**What you have to do**
Any pictures should be left out; please print exactly the lines between the line with "Write the bpy" and the line with "COL = scn.collection", inclusive.

◆ ◆ ◆ ◆

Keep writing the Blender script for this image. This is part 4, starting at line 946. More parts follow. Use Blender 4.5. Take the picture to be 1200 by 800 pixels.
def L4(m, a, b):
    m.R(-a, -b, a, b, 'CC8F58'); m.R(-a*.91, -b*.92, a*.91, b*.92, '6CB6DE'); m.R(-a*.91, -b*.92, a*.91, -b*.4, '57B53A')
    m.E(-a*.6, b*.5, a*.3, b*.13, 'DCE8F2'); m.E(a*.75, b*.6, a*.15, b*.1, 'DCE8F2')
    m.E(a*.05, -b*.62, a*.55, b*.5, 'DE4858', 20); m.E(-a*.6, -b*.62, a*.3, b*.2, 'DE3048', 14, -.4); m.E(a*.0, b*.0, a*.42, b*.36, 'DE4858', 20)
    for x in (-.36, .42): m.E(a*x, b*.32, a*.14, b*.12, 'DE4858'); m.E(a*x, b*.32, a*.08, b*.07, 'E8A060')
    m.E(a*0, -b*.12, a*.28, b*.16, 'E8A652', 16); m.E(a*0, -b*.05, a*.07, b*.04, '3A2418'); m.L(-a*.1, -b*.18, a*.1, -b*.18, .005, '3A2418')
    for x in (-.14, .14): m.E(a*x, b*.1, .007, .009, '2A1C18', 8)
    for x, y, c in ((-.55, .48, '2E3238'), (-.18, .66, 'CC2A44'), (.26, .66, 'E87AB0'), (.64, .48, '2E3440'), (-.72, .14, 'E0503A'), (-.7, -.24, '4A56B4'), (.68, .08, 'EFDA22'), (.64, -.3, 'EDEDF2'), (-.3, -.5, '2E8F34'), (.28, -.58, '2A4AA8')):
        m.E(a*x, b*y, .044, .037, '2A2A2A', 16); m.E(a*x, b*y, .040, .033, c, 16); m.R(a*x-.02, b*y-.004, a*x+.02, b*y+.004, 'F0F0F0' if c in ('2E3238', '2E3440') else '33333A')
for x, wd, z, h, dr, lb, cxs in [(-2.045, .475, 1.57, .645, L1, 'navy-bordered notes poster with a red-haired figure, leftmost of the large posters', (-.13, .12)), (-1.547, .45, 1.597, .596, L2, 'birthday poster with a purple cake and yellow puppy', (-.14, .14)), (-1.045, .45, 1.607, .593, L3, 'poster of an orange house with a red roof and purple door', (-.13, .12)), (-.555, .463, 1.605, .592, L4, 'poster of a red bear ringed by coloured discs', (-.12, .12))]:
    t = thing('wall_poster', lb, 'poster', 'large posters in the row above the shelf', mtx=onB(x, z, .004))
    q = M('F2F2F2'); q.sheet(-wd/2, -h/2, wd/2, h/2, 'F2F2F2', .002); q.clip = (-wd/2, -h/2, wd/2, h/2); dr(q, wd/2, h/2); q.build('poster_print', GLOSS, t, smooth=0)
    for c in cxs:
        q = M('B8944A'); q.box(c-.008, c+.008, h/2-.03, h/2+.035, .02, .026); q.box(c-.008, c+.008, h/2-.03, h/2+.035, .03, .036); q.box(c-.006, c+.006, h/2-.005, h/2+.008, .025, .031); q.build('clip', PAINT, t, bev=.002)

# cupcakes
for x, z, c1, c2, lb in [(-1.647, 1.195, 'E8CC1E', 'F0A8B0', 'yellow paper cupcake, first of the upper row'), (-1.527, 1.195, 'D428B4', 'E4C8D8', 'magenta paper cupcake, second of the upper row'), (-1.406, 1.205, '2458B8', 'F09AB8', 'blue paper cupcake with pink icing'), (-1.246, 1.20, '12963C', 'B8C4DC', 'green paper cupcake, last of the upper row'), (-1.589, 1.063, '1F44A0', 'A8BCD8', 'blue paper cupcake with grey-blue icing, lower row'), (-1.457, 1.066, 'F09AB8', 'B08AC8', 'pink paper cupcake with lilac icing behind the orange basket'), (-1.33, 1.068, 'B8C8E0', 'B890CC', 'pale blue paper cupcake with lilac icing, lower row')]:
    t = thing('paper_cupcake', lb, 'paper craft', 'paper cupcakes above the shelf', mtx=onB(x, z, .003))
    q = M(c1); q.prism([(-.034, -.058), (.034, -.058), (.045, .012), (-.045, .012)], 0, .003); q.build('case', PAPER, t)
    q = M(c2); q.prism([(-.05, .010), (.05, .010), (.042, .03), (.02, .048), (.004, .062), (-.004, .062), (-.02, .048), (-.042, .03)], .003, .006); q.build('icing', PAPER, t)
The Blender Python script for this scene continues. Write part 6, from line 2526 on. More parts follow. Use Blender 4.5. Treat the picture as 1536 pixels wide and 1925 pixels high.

◆ ◆ ◆ ◆

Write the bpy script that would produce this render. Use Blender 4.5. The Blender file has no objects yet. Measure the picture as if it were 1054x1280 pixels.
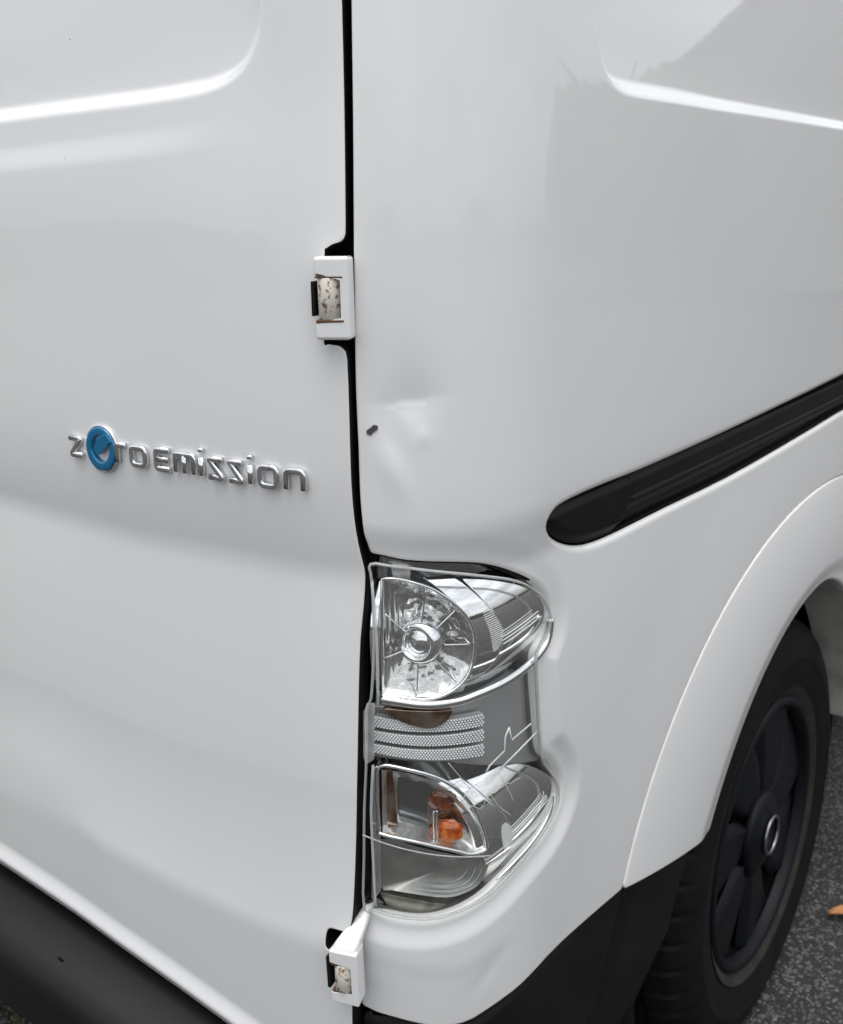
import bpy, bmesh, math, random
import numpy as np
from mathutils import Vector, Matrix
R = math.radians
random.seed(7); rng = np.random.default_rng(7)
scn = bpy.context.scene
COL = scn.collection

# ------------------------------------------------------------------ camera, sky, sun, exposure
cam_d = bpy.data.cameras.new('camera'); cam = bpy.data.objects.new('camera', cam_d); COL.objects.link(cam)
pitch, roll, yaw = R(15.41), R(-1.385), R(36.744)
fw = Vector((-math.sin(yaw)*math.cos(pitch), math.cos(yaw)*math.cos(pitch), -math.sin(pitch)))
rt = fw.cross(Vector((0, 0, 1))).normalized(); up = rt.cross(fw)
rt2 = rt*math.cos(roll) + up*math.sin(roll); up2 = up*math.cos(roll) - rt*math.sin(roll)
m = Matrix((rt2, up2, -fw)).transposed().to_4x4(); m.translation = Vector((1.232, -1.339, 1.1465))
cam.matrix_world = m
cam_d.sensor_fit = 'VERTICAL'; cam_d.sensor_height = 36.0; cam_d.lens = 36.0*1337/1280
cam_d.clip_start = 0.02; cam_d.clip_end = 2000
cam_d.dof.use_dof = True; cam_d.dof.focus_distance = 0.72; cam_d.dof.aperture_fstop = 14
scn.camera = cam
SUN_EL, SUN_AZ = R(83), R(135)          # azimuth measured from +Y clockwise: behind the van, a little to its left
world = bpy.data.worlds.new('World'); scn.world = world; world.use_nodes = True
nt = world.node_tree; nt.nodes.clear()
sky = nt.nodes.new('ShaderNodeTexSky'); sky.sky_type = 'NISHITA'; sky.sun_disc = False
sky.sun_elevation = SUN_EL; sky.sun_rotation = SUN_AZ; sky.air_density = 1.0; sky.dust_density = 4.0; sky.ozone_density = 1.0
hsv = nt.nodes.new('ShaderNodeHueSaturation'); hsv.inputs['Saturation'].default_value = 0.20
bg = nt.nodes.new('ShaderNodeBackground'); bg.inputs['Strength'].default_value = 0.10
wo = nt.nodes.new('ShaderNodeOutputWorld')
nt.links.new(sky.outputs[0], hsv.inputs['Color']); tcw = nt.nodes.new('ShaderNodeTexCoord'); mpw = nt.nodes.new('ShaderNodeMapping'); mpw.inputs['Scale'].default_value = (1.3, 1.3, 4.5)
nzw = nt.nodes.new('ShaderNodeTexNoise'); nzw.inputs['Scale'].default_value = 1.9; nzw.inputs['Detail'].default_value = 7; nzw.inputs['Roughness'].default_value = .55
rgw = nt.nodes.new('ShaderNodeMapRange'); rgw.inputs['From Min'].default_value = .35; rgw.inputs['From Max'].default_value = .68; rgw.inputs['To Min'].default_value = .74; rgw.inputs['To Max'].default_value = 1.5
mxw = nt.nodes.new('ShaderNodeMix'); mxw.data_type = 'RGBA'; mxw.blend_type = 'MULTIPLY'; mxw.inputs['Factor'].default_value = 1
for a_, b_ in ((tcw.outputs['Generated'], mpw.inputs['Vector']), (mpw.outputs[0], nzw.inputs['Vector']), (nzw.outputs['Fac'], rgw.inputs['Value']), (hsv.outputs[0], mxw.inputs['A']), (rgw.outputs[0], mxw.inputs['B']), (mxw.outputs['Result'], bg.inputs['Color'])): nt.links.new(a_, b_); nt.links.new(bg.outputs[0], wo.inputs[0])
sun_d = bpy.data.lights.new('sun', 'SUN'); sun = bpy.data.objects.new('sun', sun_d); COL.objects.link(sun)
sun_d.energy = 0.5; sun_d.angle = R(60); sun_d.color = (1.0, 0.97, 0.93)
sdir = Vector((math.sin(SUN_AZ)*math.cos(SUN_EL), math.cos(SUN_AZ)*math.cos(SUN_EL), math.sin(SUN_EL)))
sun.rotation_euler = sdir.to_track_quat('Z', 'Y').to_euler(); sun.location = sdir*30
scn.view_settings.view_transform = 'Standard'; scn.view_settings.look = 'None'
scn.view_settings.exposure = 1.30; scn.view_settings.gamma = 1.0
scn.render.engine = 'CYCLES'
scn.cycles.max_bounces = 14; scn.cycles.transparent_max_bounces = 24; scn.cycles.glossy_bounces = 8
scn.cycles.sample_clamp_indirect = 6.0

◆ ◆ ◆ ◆

**Answer to this task**
Write the bpy script that would produce this render. Use Blender 4.5. The Blender file has no objects yet. Measure the picture as if it were 1054x1280 pixels.
import bpy, bmesh, math, random
import numpy as np
from mathutils import Vector, Matrix
R = math.radians
random.seed(7); rng = np.random.default_rng(7)
scn = bpy.context.scene
COL = scn.collection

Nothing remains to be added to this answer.